> **Exercise**:
Return the listing below word for word.

> **Available data**:
===

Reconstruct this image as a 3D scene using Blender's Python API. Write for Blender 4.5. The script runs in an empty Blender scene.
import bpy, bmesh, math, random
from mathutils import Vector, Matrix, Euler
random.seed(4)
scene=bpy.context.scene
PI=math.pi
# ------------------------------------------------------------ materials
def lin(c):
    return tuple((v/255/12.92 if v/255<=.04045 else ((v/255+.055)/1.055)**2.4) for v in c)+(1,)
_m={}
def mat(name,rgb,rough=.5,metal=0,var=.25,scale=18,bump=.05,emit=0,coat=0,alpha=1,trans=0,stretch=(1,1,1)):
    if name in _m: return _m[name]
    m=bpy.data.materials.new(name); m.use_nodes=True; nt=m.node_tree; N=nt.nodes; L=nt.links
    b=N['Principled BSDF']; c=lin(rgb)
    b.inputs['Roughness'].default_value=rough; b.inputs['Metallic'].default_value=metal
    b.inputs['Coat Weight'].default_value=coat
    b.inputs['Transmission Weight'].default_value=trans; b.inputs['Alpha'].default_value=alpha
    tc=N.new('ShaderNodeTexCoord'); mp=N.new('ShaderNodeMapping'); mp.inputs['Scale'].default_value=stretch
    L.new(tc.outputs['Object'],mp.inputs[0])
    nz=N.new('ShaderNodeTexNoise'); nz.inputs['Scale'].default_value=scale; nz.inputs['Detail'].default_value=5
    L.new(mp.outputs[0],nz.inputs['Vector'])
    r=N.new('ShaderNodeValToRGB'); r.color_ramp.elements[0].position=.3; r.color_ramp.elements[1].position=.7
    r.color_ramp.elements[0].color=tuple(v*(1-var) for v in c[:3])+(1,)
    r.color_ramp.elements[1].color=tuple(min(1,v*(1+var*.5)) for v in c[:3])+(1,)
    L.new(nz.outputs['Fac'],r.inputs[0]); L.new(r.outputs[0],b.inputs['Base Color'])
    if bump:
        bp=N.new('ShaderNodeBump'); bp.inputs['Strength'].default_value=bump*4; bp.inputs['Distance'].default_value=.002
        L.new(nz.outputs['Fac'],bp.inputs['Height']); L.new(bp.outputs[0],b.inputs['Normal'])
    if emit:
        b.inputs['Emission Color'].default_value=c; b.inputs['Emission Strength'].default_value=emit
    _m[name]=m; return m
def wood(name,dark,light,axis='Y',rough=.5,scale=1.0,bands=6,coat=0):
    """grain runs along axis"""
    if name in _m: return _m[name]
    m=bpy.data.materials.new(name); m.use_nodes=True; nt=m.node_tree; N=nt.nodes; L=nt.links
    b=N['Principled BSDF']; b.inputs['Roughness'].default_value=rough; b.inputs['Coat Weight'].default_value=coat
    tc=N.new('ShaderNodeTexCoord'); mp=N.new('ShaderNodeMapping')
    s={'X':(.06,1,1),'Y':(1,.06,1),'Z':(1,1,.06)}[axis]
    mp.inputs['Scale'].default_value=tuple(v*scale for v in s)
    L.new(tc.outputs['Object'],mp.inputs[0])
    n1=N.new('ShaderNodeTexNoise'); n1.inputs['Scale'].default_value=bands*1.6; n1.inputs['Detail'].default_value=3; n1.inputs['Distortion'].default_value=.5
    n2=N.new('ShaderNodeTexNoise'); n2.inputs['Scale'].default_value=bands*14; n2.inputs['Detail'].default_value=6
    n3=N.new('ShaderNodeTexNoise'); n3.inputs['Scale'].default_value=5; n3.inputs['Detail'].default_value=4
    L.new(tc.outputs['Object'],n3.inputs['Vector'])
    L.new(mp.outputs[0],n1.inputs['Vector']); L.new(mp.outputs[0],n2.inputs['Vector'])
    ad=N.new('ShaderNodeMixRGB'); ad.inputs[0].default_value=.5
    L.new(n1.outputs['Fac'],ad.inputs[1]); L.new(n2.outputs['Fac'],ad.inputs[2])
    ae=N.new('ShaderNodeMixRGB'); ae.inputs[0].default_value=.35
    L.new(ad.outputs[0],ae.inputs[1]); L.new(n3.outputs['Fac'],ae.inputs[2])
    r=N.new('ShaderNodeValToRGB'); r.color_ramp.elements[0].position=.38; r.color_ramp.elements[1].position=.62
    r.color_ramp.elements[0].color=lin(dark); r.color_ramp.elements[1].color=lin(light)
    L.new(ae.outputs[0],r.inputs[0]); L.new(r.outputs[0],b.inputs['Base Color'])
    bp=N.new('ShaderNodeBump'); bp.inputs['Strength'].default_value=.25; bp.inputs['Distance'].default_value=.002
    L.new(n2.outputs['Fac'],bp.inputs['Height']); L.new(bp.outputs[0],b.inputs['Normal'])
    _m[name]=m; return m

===

> **In response**:
Reconstruct this image as a 3D scene using Blender's Python API. Write for Blender 4.5. The script runs in an empty Blender scene.
import bpy, bmesh, math, random
from mathutils import Vector, Matrix, Euler
random.seed(4)
scene=bpy.context.scene
PI=math.pi
# ------------------------------------------------------------ materials
def lin(c):
    return tuple((v/255/12.92 if v/255<=.04045 else ((v/255+.055)/1.055)**2.4) for v in c)+(1,)
_m={}
def mat(name,rgb,rough=.5,metal=0,var=.25,scale=18,bump=.05,emit=0,coat=0,alpha=1,trans=0,stretch=(1,1,1)):
    if name in _m: return _m[name]
    m=bpy.data.materials.new(name); m.use_nodes=True; nt=m.node_tree; N=nt.nodes; L=nt.links
    b=N['Principled BSDF']; c=lin(rgb)
    b.inputs['Roughness'].default_value=rough; b.inputs['Metallic'].default_value=metal
    b.inputs['Coat Weight'].default_value=coat
    b.inputs['Transmission Weight'].default_value=trans; b.inputs['Alpha'].default_value=alpha
    tc=N.new('ShaderNodeTexCoord'); mp=N.new('ShaderNodeMapping'); mp.inputs['Scale'].default_value=stretch
    L.new(tc.outputs['Object'],mp.inputs[0])
    nz=N.new('ShaderNodeTexNoise'); nz.inputs['Scale'].default_value=scale; nz.inputs['Detail'].default_value=5
    L.new(mp.outputs[0],nz.inputs['Vector'])
    r=N.new('ShaderNodeValToRGB'); r.color_ramp.elements[0].position=.3; r.color_ramp.elements[1].position=.7
    r.color_ramp.elements[0].color=tuple(v*(1-var) for v in c[:3])+(1,)
    r.color_ramp.elements[1].color=tuple(min(1,v*(1+var*.5)) for v in c[:3])+(1,)
    L.new(nz.outputs['Fac'],r.inputs[0]); L.new(r.outputs[0],b.inputs['Base Color'])
    if bump:
        bp=N.new('ShaderNodeBump'); bp.inputs['Strength'].default_value=bump*4; bp.inputs['Distance'].default_value=.002
        L.new(nz.outputs['Fac'],bp.inputs['Height']); L.new(bp.outputs[0],b.inputs['Normal'])
    if emit:
        b.inputs['Emission Color'].default_value=c; b.inputs['Emission Strength'].default_value=emit
    _m[name]=m; return m
def wood(name,dark,light,axis='Y',rough=.5,scale=1.0,bands=6,coat=0):
    """grain runs along axis"""
    if name in _m: return _m[name]
    m=bpy.data.materials.new(name); m.use_nodes=True; nt=m.node_tree; N=nt.nodes; L=nt.links
    b=N['Principled BSDF']; b.inputs['Roughness'].default_value=rough; b.inputs['Coat Weight'].default_value=coat
    tc=N.new('ShaderNodeTexCoord'); mp=N.new('ShaderNodeMapping')
    s={'X':(.06,1,1),'Y':(1,.06,1),'Z':(1,1,.06)}[axis]
    mp.inputs['Scale'].default_value=tuple(v*scale for v in s)
    L.new(tc.outputs['Object'],mp.inputs[0])
    n1=N.new('ShaderNodeTexNoise'); n1.inputs['Scale'].default_value=bands*1.6; n1.inputs['Detail'].default_value=3; n1.inputs['Distortion'].default_value=.5
    n2=N.new('ShaderNodeTexNoise'); n2.inputs['Scale'].default_value=bands*14; n2.inputs['Detail'].default_value=6
    n3=N.new('ShaderNodeTexNoise'); n3.inputs['Scale'].default_value=5; n3.inputs['Detail'].default_value=4
    L.new(tc.outputs['Object'],n3.inputs['Vector'])
    L.new(mp.outputs[0],n1.inputs['Vector']); L.new(mp.outputs[0],n2.inputs['Vector'])
    ad=N.new('ShaderNodeMixRGB'); ad.inputs[0].default_value=.5
    L.new(n1.outputs['Fac'],ad.inputs[1]); L.new(n2.outputs['Fac'],ad.inputs[2])
    ae=N.new('ShaderNodeMixRGB'); ae.inputs[0].default_value=.35
    L.new(ad.outputs[0],ae.inputs[1]); L.new(n3.outputs['Fac'],ae.inputs[2])
    r=N.new('ShaderNodeValToRGB'); r.color_ramp.elements[0].position=.38; r.color_ramp.elements[1].position=.62
    r.color_ramp.elements[0].color=lin(dark); r.color_ramp.elements[1].color=lin(light)
    L.new(ae.outputs[0],r.inputs[0]); L.new(r.outputs[0],b.inputs['Base Color'])
    bp=N.new('ShaderNodeBump'); bp.inputs['Strength'].default_value=.25; bp.inputs['Distance'].default_value=.002
    L.new(n2.outputs['Fac'],bp.inputs['Height']); L.new(bp.outputs[0],b.inputs['Normal'])
    _m[name]=m; return m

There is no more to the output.